Editorʼs Notebook

Over the years unidentified flying objects have made for a number of interesting newspaper stories. A number of those stories stem from the 1950s and 60s prior to the launch of the first astronauts.

I remember being filled with fear listening to news bulletins related to the Russians’ launch of their first Sputnik space satellite on Oct. 4, 1957. The little thing was about the size of a beach ball. In the 1970s, I met and visited with the American who was the first to intercept radio transmissions between the satellite and the Russian scientists on the ground.

I stood on dark country hillsides in 1960 and scanned the sky looking for a high altitude balloon named Echo as it passed over this area. For those who don’t remember, Echo was NASA’s first communications satellite. It was described as a passive spacecraft based on a balloon design created by an engineer at the Langley Research Center. Made of Mylar, the satellite measured 100 feet in diameter.

Satellites are now much more accepted. Though no longer in use, I have satellite receiver dishes mounted on the roof of the newspaper office and the side of my home.
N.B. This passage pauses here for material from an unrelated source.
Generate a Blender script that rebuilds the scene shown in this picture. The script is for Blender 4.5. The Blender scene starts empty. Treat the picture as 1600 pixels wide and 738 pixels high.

I remember when the Superior post office and at least one Superior bank had satellite dishes used for private communications with similarly equipped offices. Today some folks are making gazebos out of those large dishes.

In the summer of 1954, two Nelson residents, McKinley Adamson and Don Doher, made headlines when they chased an unidentified object in Doher’s Cessna airplane.

I may have taken my first airplane ride in the same plane for my first plane ride was before 1962 and it was in a Cessna airplane owned by Doher.

A July 1, 1954, Nuckolls county newspaper reported McClinley Adamson, a longtime Nuckolls County deputy sheriff, had trained his nose and eyes to be on the lookout for strange goings-on. On the preceding Sunday afternoon, Mac, along with several other Nuckolls County residents, saw a small white ball in the sky directly overhead. As they watched, the object slowly drifted westward.

With a hankering to get a closer look, Mac went to talk with Don Doher, a Nelson businessman who owned a four-place Cessna airplane. Together they boarded the plane and took off into the wild blue yonder.

They followed the spot in its westward drift, climbing as they went. When their plane had reached an altitude of 13,000 feet in the Alma area they gave up. They had been unsuccessful in their attempt to reach the white spot. Doher guessed the object was still 40,000 feet, perhaps even 50,000 feet above them.

In a shortwave radio conversation with the Grand Island airport, Doher learned the object was likely a 300-foot weather balloon.

I suspect it was the same year that my country school teacher refused to believe my eyewitness account of an unidentified aircraft sighting as an acceptable excuse for being late for school.

Rather than a red or white dot, I saw a large pencil shaped object floating over Jewell County. I stopped my horse and watched the object for so long I was considerably late for the start of school.

Most people I told my story to thought it was nothing more than a youngster’s daydream. The late Harry Huge is the only person I know of who believed my story. While working as a reporter for the Holdrege Daily Citizen, he was sent out to gather a story from a farmer who supposedly had seen a similar object in the sky.

Harry said the object was tracked across the United States and into the Gulf of Mexico where it is thought to have been brought down by the U.S. Air Force. The Air Force would neither confirm nor deny having a role in the story.

Had Doher and Adamson caught up with the white object and shot it down, they may have changed the course of history.

Was it a weather balloon or a Chinese spy balloon?

In more recent years the presence of Chinese spy balloons flying in the Midwestern sky has been confirmed. And there have been numerous reports of unusual and unexplained drone activity.